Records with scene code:
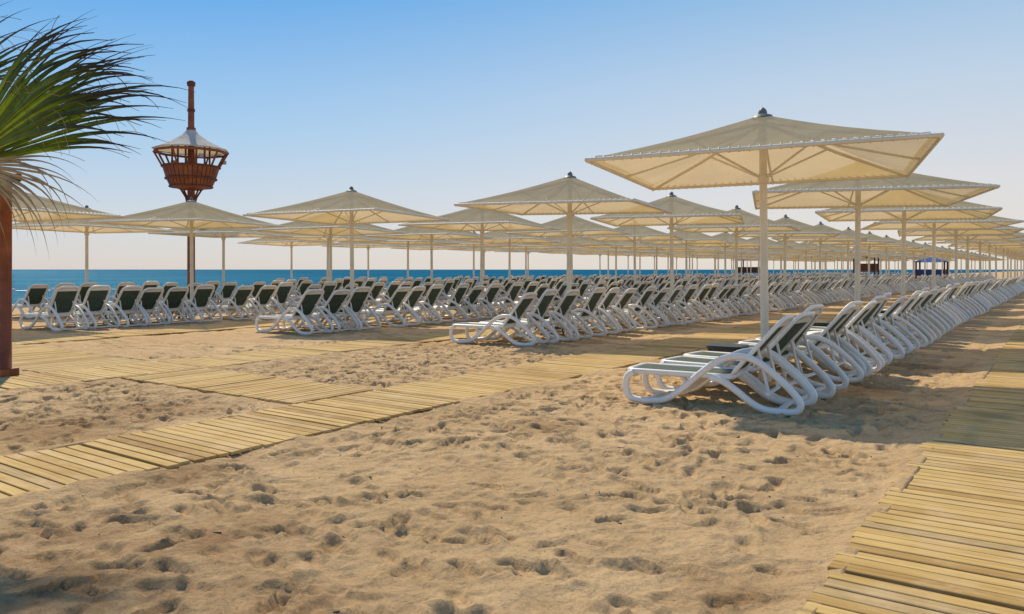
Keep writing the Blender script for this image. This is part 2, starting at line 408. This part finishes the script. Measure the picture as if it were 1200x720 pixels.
def stamp(cx,cy,ang,L,W,d,foot=True,sharp=15):
    i0,i1=FXs(xs,cx-L*1.5),FXs(xs,cx+L*1.5); j0,j1=FXs(ys,cy-L*1.5),FXs(ys,cy+L*1.5)
    if i1-i0<3 or j1-j0<3: return
    dx=X[j0:j1,i0:i1]-cx; dy=Y[j0:j1,i0:i1]-cy
    u=(dx*math.cos(ang)+dy*math.sin(ang))/(L/2); v=(-dx*math.sin(ang)+dy*math.cos(ang))/(W/2)
    if foot: v=v*(1+0.30*np.cos(math.pi*np.clip(u,-1.2,1.2)*1.0))
    q=np.sqrt(u*u+v*v)+0.12*np.sin(3*np.arctan2(v,u)+rng.uniform(0,6))*(0.25 if foot else 1)
    dep=1/(1+np.exp(np.clip((q-0.92)*sharp,-40,40)))
    inner=1.0+0.45*np.clip(u,-1,1)*rng.choice([-1,1])
    rim=np.exp(-((q-1.22)/0.22)**2)*(0.5+0.35*np.sin(2*np.arctan2(v,u)+rng.uniform(0,6)))
    old=Z[j0:j1,i0:i1]
    Z[j0:j1,i0:i1]=old*(1-0.6*dep)-d*dep*inner+0.5*d*rim
for k in range(1700):
    L=rng.uniform(0.08,0.26); stamp(rng.uniform(-12.5,-.8),rng.uniform(1.4,14),rng.uniform(0,6.28),L,L*rng.uniform(0.45,0.8),rng.uniform(0.008,0.022),False,8)
for k in range(380):
    cx=rng.uniform(-12.5,-0.8); cy=rng.uniform(1.2,14); a=rng.choice([math.pi/2,-math.pi/2,0,math.pi,rng.uniform(0,6.28)])+rng.normal(0,0.35)
    n=int(rng.integers(5,16)); side=1; d0=rng.uniform(0.018,0.045); L=rng.uniform(0.24,0.31); sh=rng.uniform(10,22)
    for s in range(n):
        px=cx-math.sin(a)*0.10*side; py=cy+math.cos(a)*0.10*side
        stamp(px,py,a+rng.normal(0,0.12)-side*0.12,L,L*0.40,d0*rng.uniform(0.7,1.15),True,sh)
        st=rng.uniform(0.42,0.6); a+=rng.normal(0,0.09); cx+=math.cos(a)*st; cy+=math.sin(a)*st; side=-side
Z+=0.009*vnoise(X,Y,16,14)+0.006*vnoise(X,Y,33,15)
for (x0,x1,y0,y1) in rects:
    dx=np.maximum(np.maximum(x0-X,X-x1),0); dy=np.maximum(np.maximum(y0-Y,Y-y1),0)
    inside=np.minimum(np.minimum(X-x0,x1-X),np.minimum(Y-y0,y1-Y))
    dist=np.sqrt(dx*dx+dy*dy)
    w=np.clip(dist/0.3,0,1)
    lip=0.036+0.05*vnoise(X,Y,1.3,9)+0.035*vnoise(X,Y,6,10)
    Z=np.where(dist<0.3,Z*w+np.clip(lip,-0.01,0.055)*(1-w),Z)
    Z=np.where(inside>0.07,-0.05,Z)
prof=np.interp(X,[-60,-46,-38,-35.5,-33],[-3.2,-2.0,-0.45,-0.08,0])
prof=np.where(X>30,0,prof)
Z=Z+prof
damp_shade=np.zeros_like(Z)
for px,py,s in((250,640,0.6),(130,705,0.6),(330,700,0.45),(60,640,0.6),(20,700,0.7),(200,560,0.4),(860,690,0.25),(1010,455,0.6),(1080,430,0.7),(180,480,0.7),(60,500,0.9),(640,500,0.3)):  # plain darker patches; those right of the near loungers are painted parasol shade
    D=CH*FPX/(py-HY); q=P(px,py,D); damp_shade=np.maximum(damp_shade,np.exp(-(((X-q.x)**2+(Y-q.y)**2)/s**2)))
damp_shade=np.maximum(damp_shade,np.interp(X,[-38.6,-36.5],[1,0]))
co=np.stack([X.ravel(),Y.ravel(),Z.ravel()],1).astype(np.float32)
idx=np.arange(nx*ny).reshape(ny,nx)
quads=np.stack([idx[:-1,:-1],idx[:-1,1:],idx[1:,1:],idx[1:,:-1]],-1).reshape(-1,4).astype(np.int32)
me=bpy.data.meshes.new('sand_beach'); nq=len(quads)
me.vertices.add(nx*ny); me.vertices.foreach_set('co',co.ravel())
me.loops.add(nq*4); me.loops.foreach_set('vertex_index',quads.ravel())
me.polygons.add(nq); me.polygons.foreach_set('loop_start',np.arange(0,nq*4,4,dtype=np.int32))
me.polygons.foreach_set('use_smooth',np.ones(nq,dtype=bool))
me.update(calc_edges=True); me.materials.append(M_sand)
at=me.attributes.new('damp_shade','FLOAT','POINT'); at.data.foreach_set('value',damp_shade.ravel().astype(np.float32))
place('sand_beach',me,(0,0,0))
b=B('beach_debris',[M_bits])
for k in range(420):
    x=rng.uniform(-11.5,-1.2); y=rng.uniform(2,12)
    if any(x0-.1<x<x1+.1 and y0-.1<y<y1+.1 for x0,x1,y0,y1 in rects): continue
    i=min(nx-1,FXs(xs,x)); j=min(ny-1,FXs(ys,y)); z=Z[j,i]
    s=rng.uniform(0.003,0.009); l=s*(rng.uniform(3,9) if rng.random()<0.35 else 1.2)
    b.box((x,y,z+s*0.3),(l,s,s*0.8),0,Matrix.Rotation(rng.uniform(0,6.28),3,'Z')@Matrix.Rotation(rng.uniform(-.3,.3),3,'Y'))
b.obj()
b=B('sea',[M_sea]); 
b.add([(-37,-9000,-0.5),(-37,14000,-0.5),(-22000,14000,-0.5),(-22000,-9000,-0.5)],[(0,1,2,3)]); b.obj()
b=B('swim_area_buoy_line',[M_yellow,M_white])
pts=[]
for i in range(60):
    y=10+i*3.2; x=-78-2*math.sin(i*0.35); pts.append((x,y,-0.47))
    b.tube([(x,y,-0.6),(x,y,-0.5),(x,y,-0.34),(x,y,-0.26)],[0.08,0.2,0.2,0.06],1 if i%5 else 0,8)
b.tube(pts,0.02,1,4); b.obj()

# ------------------------------------------------------------ crow's nest lookout
def tower():
    D=35.0; base=P(224,HY,D); k=D/FPX
    b=B('crows_nest_lookout',[M_redwood,M_darkwood,M_roofcan,M_metal])
    zz=lambda y: CH+(HY-y)*k
    b.tube([(0,0,-0.3),(0,0,zz(222)),(0,0,zz(120)),(0,0,zz(98))],[0.17,0.16,0.13,0.12],0,14)
    b.tube([(0,0,zz(101)),(0,0,zz(97)),(0,0,zz(95))],[0.17,0.19,0.10],1,14)
    b.tube([(0,0,zz(150)),(0,0,zz(154))],0.2,0,12)
    b.tube([(0,0,zz(128)),(0,0,zz(131))],0.17,1,12)
    n=10
    def ring(r,z,ph=0): return [Vector((r*math.cos(2*math.pi*(i+ph)/n),r*math.sin(2*math.pi*(i+ph)/n),z)) for i in range(n)]
    r2=1.56
    zb,zt,zr=zz(221),zz(196),zz(179)
    prof=[(0.50,zb-0.04),(0.88,zb+0.06),(1.04,zb+0.42),(1.20,zt)]
    m=36
    for i in range(m):
        a=2*math.pi*i/m; a2=2*math.pi*(i+0.86)/m
        vs=[]
        for r,z in prof: vs+= [(r*math.cos(a),r*math.sin(a),z),(r*math.cos(a2),r*math.sin(a2),z)]
        b.add(vs,[(2*j,2*j+1,2*j+3,2*j+2) for j in range(3)],0)
    vs=[((r-0.03)*math.cos(2*math.pi*i/m),(r-0.03)*math.sin(2*math.pi*i/m),z) for r,z in prof for i in range(m)]
    b.add(vs,[(j*m+i,j*m+(i+1)%m,(j+1)*m+(i+1)%m,(j+1)*m+i) for j in range(3) for i in range(m)],1)
    for r,z in((0.90,zb+0.07),(1.07,zb+0.42),(1.22,zt)):
        b.tube([Vector((r*math.cos(2*math.pi*i/24),r*math.sin(2*math.pi*i/24),z)) for i in range(24)],0.045,1,6,closed=True)
    b.tube([(0,0,zb-0.06),(0,0,zb+0.12)],[0.50,0.83],1,20)
    A=ring(1.2,zt); C=ring(r2,zr)
    for p,q in zip(A,C): b.tube([p,q],0.045,0,6)
    b.tube(C,0.06,0,6,closed=True)
    for i in range(6):
        a=2*math.pi*i/6; b.tube([(0.8*math.cos(a),0.8*math.sin(a),zb+0.1),(0.8*math.cos(a),0.8*math.sin(a),zz(169))],0.045,0,6)
    prf=[(0.17,zz(152)),(0.36,zz(158)),(0.80,zz(166)),(1.18,zz(171)),(1.60,zz(176))]
    rf=[ring(r,z,0.5) for r,z in prf]
    for a in range(4):
        for i in range(n):
            j=(i+1)%n; b.add([rf[a][i],rf[a][j],rf[a+1][j],rf[a+1][i]],[(0,3,2,1)],2)
    b.tube([v+Vector((0,0,-0.01)) for v in rf[4]],0.03,2,6,closed=True)
    for i in range(6):
        a=2*math.pi*i/6; c,s=math.cos(a),math.sin(a)
        b.sweep([(0.16*c,0.16*s,zz(240)),(0.22*c,0.22*s,zz(232)),(0.45*c,0.45*s,zb-0.04)],(-s,c,0),0.07,0.08,1)
    b.tube([(0,0,zz(244)),(0,0,zz(232))],0.2,1,12)
    for a in(2.9,-0.5,1.2):
        b.box((1.5*math.cos(a),1.5*math.sin(a),zz(187)),(0.2,0.16,0.16),3,Matrix.Rotation(a,3,'Z'))
    b.obj((base.x,base.y,0),0.2)
tower()

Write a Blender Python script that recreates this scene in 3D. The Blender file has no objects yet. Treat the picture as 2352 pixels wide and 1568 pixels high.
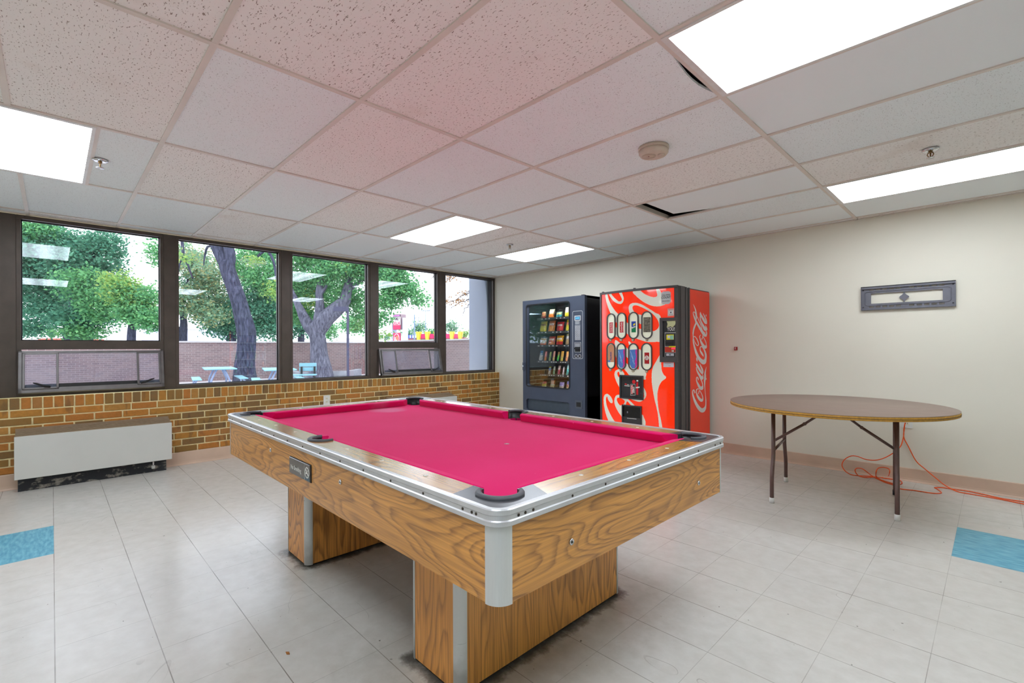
import bpy, bmesh, math, random
import numpy as np
from mathutils import Vector, Matrix

random.seed(7); RNG = np.random.default_rng(7)
SC = bpy.context.scene
COL = SC.collection

# ------------------------------------------------------------------ camera, world, exposure
F_PX, CX, CY, YAW, ROLL, CAM_H = 1082.657, 1170.5, 798.1, 0.80007, 0.0040, 1.192
cam_d = bpy.data.cameras.new('camera')
cam_d.sensor_width = 36.0
cam_d.lens = F_PX * 36.0 / 2352
cam_d.shift_x = (1176 - CX) / 2352
cam_d.shift_y = (CY - 784) / 2352
cam_d.clip_start = 0.02; cam_d.clip_end = 500
cam = bpy.data.objects.new('camera', cam_d); COL.objects.link(cam)
cam.matrix_world = (Matrix.Translation((0, 0, CAM_H)) @ Matrix.Rotation(YAW, 4, 'Z')
                    @ Matrix.Rotation(math.pi/2, 4, 'X') @ Matrix.Rotation(-ROLL, 4, 'Z'))
SC.camera = cam
world = bpy.data.worlds.new('overcast sky'); SC.world = world; world.use_nodes = True
WN = world.node_tree
bg = WN.nodes['Background']
tc = WN.nodes.new('ShaderNodeTexCoord'); no = WN.nodes.new('ShaderNodeTexNoise'); rp = WN.nodes.new('ShaderNodeValToRGB')
no.inputs['Scale'].default_value = 2.2; no.inputs['Detail'].default_value = 4
rp.color_ramp.elements[0].position = 0.35; rp.color_ramp.elements[0].color = (0.80, 0.87, 1.0, 1)
rp.color_ramp.elements[1].position = 0.65; rp.color_ramp.elements[1].color = (0.97, 0.98, 1.0, 1)
WN.links.new(tc.outputs['Generated'], no.inputs['Vector']); WN.links.new(no.outputs['Fac'], rp.inputs['Fac'])
WN.links.new(rp.outputs['Color'], bg.inputs['Color'])
bg.inputs['Strength'].default_value = 1.8
SC.view_settings.view_transform = 'Standard'
try: SC.view_settings.look = 'None'
except Exception: pass
SC.view_settings.gamma = 1.0
SC.view_settings.use_curve_mapping = False
SC.view_settings.exposure = 1.0
LAMP = 7.0            # radiance of the ceiling light diffusers
SC.cycles.max_bounces = 10; SC.cycles.diffuse_bounces = 5; SC.cycles.glossy_bounces = 5
SC.cycles.transparent_max_bounces = 24
SC.cycles.use_denoising = True
SC.cycles.sample_clamp_indirect = 6.0
SC.cycles.caustics_reflective = False; SC.cycles.caustics_refractive = False

# ------------------------------------------------------------------ measuring: photo pixel -> ray -> plane in the room
_c, _s = math.cos(YAW), math.sin(YAW)
def ray(u, v):
    a, b = (u-CX)/F_PX, (v-CY)/F_PX
    cr, sr = math.cos(ROLL), math.sin(ROLL)
    a, b = cr*a - sr*b, sr*a + cr*b
    return Vector((-_s + a*_c, _c + a*_s, -b))
O = Vector((0, 0, CAM_H))
def px(X, u, v): r = ray(u, v); return O + r*(X/r.x)
def py(Y, u, v): r = ray(u, v); return O + r*(Y/r.y)
def pz(Z, u, v): r = ray(u, v); return O + r*((Z-CAM_H)/r.z)
def pd(D, u, v): return O + ray(u, v)*D

# ------------------------------------------------------------------ object helpers
def L(r, g, b, k=1.0):
    def f(c):
        c /= 255.0
        return c/12.92 if c <= .04045 else ((c+.055)/1.055)**2.4
    return tuple(min(.93, f(c)*k) for c in (r, g, b))
def A(r, g, b, k=1.45): return L(r, g, b, k)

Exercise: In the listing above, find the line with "Write a Blender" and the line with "COL = SC.collection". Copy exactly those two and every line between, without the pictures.

Task solution:
Write a Blender Python script that recreates this scene in 3D. The Blender file has no objects yet. Treat the picture as 2352 pixels wide and 1568 pixels high.
import bpy, bmesh, math, random
import numpy as np
from mathutils import Vector, Matrix

random.seed(7); RNG = np.random.default_rng(7)
SC = bpy.context.scene
COL = SC.collection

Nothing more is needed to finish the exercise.